** START OF PROVIDED DATA **

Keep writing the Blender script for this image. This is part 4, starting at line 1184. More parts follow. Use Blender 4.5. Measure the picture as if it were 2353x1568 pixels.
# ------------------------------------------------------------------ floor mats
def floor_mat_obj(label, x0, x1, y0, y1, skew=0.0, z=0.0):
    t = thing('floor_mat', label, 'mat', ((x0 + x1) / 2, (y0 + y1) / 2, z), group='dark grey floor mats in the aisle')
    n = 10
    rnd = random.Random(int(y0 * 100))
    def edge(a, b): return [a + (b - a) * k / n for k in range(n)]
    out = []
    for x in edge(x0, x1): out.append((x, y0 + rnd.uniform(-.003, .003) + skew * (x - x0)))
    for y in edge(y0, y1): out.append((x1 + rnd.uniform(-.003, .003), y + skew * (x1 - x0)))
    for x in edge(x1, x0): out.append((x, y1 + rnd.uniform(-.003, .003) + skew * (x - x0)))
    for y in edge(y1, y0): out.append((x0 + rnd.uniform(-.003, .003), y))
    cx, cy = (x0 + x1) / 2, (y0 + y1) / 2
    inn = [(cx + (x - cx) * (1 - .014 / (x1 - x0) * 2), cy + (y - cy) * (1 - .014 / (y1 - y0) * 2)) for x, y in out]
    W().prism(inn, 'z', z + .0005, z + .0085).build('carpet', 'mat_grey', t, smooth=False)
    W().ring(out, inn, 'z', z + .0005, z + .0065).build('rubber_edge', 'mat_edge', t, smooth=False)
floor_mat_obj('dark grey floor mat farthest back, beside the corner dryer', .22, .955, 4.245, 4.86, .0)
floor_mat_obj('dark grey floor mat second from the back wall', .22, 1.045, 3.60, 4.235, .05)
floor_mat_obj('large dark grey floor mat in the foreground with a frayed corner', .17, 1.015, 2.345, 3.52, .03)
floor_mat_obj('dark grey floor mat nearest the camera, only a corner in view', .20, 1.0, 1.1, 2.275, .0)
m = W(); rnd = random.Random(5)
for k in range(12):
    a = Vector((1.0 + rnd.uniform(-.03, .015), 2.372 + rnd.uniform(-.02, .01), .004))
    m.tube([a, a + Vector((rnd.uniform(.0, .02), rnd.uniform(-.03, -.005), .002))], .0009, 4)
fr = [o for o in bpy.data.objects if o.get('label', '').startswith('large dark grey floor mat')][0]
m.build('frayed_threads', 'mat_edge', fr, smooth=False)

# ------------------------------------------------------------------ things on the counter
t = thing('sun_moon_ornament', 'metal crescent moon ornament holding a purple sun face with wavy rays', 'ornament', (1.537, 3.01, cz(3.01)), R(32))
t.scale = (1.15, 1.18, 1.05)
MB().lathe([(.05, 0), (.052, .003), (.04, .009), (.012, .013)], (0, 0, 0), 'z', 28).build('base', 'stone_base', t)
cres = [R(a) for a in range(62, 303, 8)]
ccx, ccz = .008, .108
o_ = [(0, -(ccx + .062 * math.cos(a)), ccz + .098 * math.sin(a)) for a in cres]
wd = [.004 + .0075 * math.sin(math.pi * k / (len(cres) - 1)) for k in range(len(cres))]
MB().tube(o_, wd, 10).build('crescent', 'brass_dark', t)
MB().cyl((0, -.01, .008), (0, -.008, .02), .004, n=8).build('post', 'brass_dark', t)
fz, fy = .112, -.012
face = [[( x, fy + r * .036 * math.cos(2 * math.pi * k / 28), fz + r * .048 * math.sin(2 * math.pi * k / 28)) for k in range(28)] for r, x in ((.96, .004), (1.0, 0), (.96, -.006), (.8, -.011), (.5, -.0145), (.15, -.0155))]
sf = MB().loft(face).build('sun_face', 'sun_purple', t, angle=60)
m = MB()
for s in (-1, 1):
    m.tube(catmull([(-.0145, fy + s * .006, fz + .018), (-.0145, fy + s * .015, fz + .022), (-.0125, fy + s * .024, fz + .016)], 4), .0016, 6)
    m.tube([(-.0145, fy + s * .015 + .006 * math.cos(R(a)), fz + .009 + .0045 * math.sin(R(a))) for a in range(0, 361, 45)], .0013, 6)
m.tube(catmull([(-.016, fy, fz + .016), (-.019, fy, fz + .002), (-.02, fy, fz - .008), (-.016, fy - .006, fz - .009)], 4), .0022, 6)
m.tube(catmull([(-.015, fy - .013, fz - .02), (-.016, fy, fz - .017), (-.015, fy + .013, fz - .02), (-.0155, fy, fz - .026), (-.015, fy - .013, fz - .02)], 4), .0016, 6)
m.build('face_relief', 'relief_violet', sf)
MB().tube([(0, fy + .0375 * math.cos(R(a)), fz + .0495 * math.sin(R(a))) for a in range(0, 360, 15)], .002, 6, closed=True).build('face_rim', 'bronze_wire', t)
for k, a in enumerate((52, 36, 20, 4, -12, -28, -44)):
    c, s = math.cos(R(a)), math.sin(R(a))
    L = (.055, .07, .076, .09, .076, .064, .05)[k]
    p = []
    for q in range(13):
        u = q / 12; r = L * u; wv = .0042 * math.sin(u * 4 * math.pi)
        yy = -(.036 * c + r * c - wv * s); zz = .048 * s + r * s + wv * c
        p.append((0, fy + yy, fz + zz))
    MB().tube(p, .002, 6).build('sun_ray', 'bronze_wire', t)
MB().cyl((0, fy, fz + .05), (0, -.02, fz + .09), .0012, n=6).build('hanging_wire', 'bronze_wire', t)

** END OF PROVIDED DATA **

* [AIM]:
Write out the material exactly as given.

* [COMPLETE ANSWER]:
Keep writing the Blender script for this image. This is part 4, starting at line 1184. More parts follow. Use Blender 4.5. Measure the picture as if it were 2353x1568 pixels.
# ------------------------------------------------------------------ floor mats
def floor_mat_obj(label, x0, x1, y0, y1, skew=0.0, z=0.0):
    t = thing('floor_mat', label, 'mat', ((x0 + x1) / 2, (y0 + y1) / 2, z), group='dark grey floor mats in the aisle')
    n = 10
    rnd = random.Random(int(y0 * 100))
    def edge(a, b): return [a + (b - a) * k / n for k in range(n)]
    out = []
    for x in edge(x0, x1): out.append((x, y0 + rnd.uniform(-.003, .003) + skew * (x - x0)))
    for y in edge(y0, y1): out.append((x1 + rnd.uniform(-.003, .003), y + skew * (x1 - x0)))
    for x in edge(x1, x0): out.append((x, y1 + rnd.uniform(-.003, .003) + skew * (x - x0)))
    for y in edge(y1, y0): out.append((x0 + rnd.uniform(-.003, .003), y))
    cx, cy = (x0 + x1) / 2, (y0 + y1) / 2
    inn = [(cx + (x - cx) * (1 - .014 / (x1 - x0) * 2), cy + (y - cy) * (1 - .014 / (y1 - y0) * 2)) for x, y in out]
    W().prism(inn, 'z', z + .0005, z + .0085).build('carpet', 'mat_grey', t, smooth=False)
    W().ring(out, inn, 'z', z + .0005, z + .0065).build('rubber_edge', 'mat_edge', t, smooth=False)
floor_mat_obj('dark grey floor mat farthest back, beside the corner dryer', .22, .955, 4.245, 4.86, .0)
floor_mat_obj('dark grey floor mat second from the back wall', .22, 1.045, 3.60, 4.235, .05)
floor_mat_obj('large dark grey floor mat in the foreground with a frayed corner', .17, 1.015, 2.345, 3.52, .03)
floor_mat_obj('dark grey floor mat nearest the camera, only a corner in view', .20, 1.0, 1.1, 2.275, .0)
m = W(); rnd = random.Random(5)
for k in range(12):
    a = Vector((1.0 + rnd.uniform(-.03, .015), 2.372 + rnd.uniform(-.02, .01), .004))
    m.tube([a, a + Vector((rnd.uniform(.0, .02), rnd.uniform(-.03, -.005), .002))], .0009, 4)
fr = [o for o in bpy.data.objects if o.get('label', '').startswith('large dark grey floor mat')][0]
m.build('frayed_threads', 'mat_edge', fr, smooth=False)

# ------------------------------------------------------------------ things on the counter
t = thing('sun_moon_ornament', 'metal crescent moon ornament holding a purple sun face with wavy rays', 'ornament', (1.537, 3.01, cz(3.01)), R(32))
t.scale = (1.15, 1.18, 1.05)
MB().lathe([(.05, 0), (.052, .003), (.04, .009), (.012, .013)], (0, 0, 0), 'z', 28).build('base', 'stone_base', t)
cres = [R(a) for a in range(62, 303, 8)]
ccx, ccz = .008, .108
o_ = [(0, -(ccx + .062 * math.cos(a)), ccz + .098 * math.sin(a)) for a in cres]
wd = [.004 + .0075 * math.sin(math.pi * k / (len(cres) - 1)) for k in range(len(cres))]
MB().tube(o_, wd, 10).build('crescent', 'brass_dark', t)
MB().cyl((0, -.01, .008), (0, -.008, .02), .004, n=8).build('post', 'brass_dark', t)
fz, fy = .112, -.012
face = [[( x, fy + r * .036 * math.cos(2 * math.pi * k / 28), fz + r * .048 * math.sin(2 * math.pi * k / 28)) for k in range(28)] for r, x in ((.96, .004), (1.0, 0), (.96, -.006), (.8, -.011), (.5, -.0145), (.15, -.0155))]
sf = MB().loft(face).build('sun_face', 'sun_purple', t, angle=60)
m = MB()
for s in (-1, 1):
    m.tube(catmull([(-.0145, fy + s * .006, fz + .018), (-.0145, fy + s * .015, fz + .022), (-.0125, fy + s * .024, fz + .016)], 4), .0016, 6)
    m.tube([(-.0145, fy + s * .015 + .006 * math.cos(R(a)), fz + .009 + .0045 * math.sin(R(a))) for a in range(0, 361, 45)], .0013, 6)
m.tube(catmull([(-.016, fy, fz + .016), (-.019, fy, fz + .002), (-.02, fy, fz - .008), (-.016, fy - .006, fz - .009)], 4), .0022, 6)
m.tube(catmull([(-.015, fy - .013, fz - .02), (-.016, fy, fz - .017), (-.015, fy + .013, fz - .02), (-.0155, fy, fz - .026), (-.015, fy - .013, fz - .02)], 4), .0016, 6)
m.build('face_relief', 'relief_violet', sf)
MB().tube([(0, fy + .0375 * math.cos(R(a)), fz + .0495 * math.sin(R(a))) for a in range(0, 360, 15)], .002, 6, closed=True).build('face_rim', 'bronze_wire', t)
for k, a in enumerate((52, 36, 20, 4, -12, -28, -44)):
    c, s = math.cos(R(a)), math.sin(R(a))
    L = (.055, .07, .076, .09, .076, .064, .05)[k]
    p = []
    for q in range(13):
        u = q / 12; r = L * u; wv = .0042 * math.sin(u * 4 * math.pi)
        yy = -(.036 * c + r * c - wv * s); zz = .048 * s + r * s + wv * c
        p.append((0, fy + yy, fz + zz))
    MB().tube(p, .002, 6).build('sun_ray', 'bronze_wire', t)
MB().cyl((0, fy, fz + .05), (0, -.02, fz + .09), .0012, n=6).build('hanging_wire', 'bronze_wire', t)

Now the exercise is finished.